A strike by security workers shuttered the Eiffel Tower for a second day Thursday, frustrating tourists hoping to view Paris from its balconies.

Tower operators SETE said it was lodging a complaint with a court over the action by the 16-member security staff.

The tower was closed Thursday morning, then started allowing tourists back up to its balconies Thursday afternoon before shutting the door again at 4:30 p.m. (1430 GMT), as a meeting between SETE officials and union representatives was ending.

For several hours, tourists had squeezed into the tower's only functioning entrance, many frustrated at the long wait but a few expressing solidarity with the workers' demands.

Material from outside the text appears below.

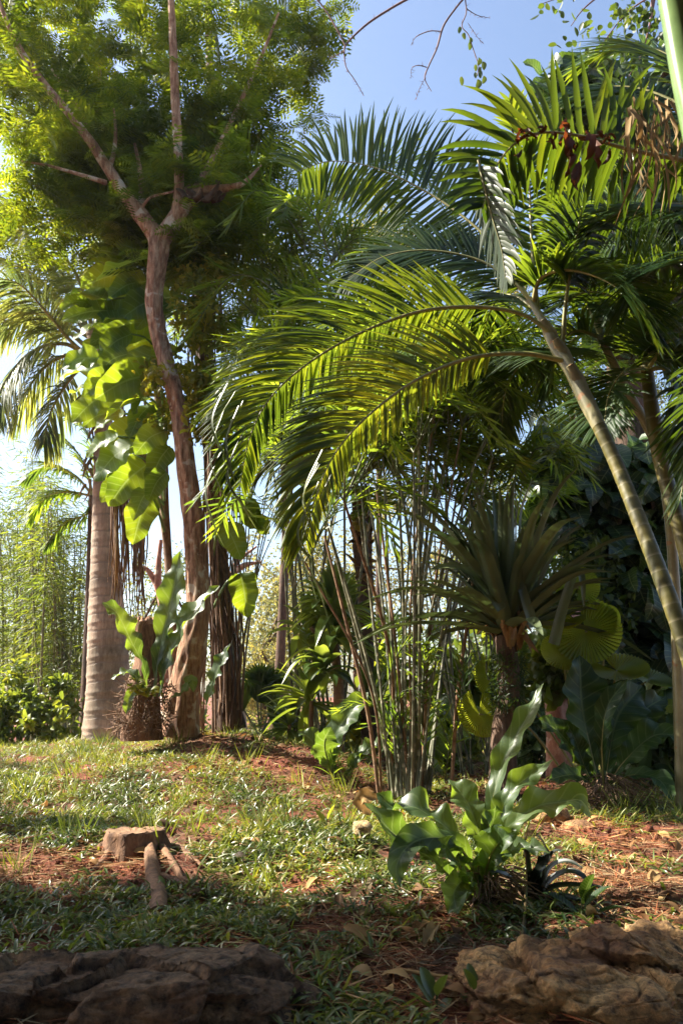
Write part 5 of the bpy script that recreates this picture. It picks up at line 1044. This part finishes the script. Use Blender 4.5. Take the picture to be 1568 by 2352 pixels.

The security workers are demanding bonuses for their long hours standing outside, year-round, usually in only a cotton suit and tie.

"We stand eight hours a day in the cold. We want a bonus," said Said Afettouche, representative of the CGT union at the private security company SAMSIC. Workers say they have no company-issued overcoats or outerwear.

The tower normally stays open all year, but has occasionally been shut in the past because of strikes or high winds.

Leone and Rod Woods, Australian tourists from New South Wales, waited more than three hours in front of a metal gate at the closed north entrance, without any warning or explanation that it was closed.

"It was the highlight of our trip," Leone Woods said, frustrated and disappointed.

More than 500 people work in the Eiffel Tower, which receives roughly 18,000 visitors per day. Designed by French architect Gustave Eiffel, the steel structure was inaugurated in 1889 and has become a Paris icon.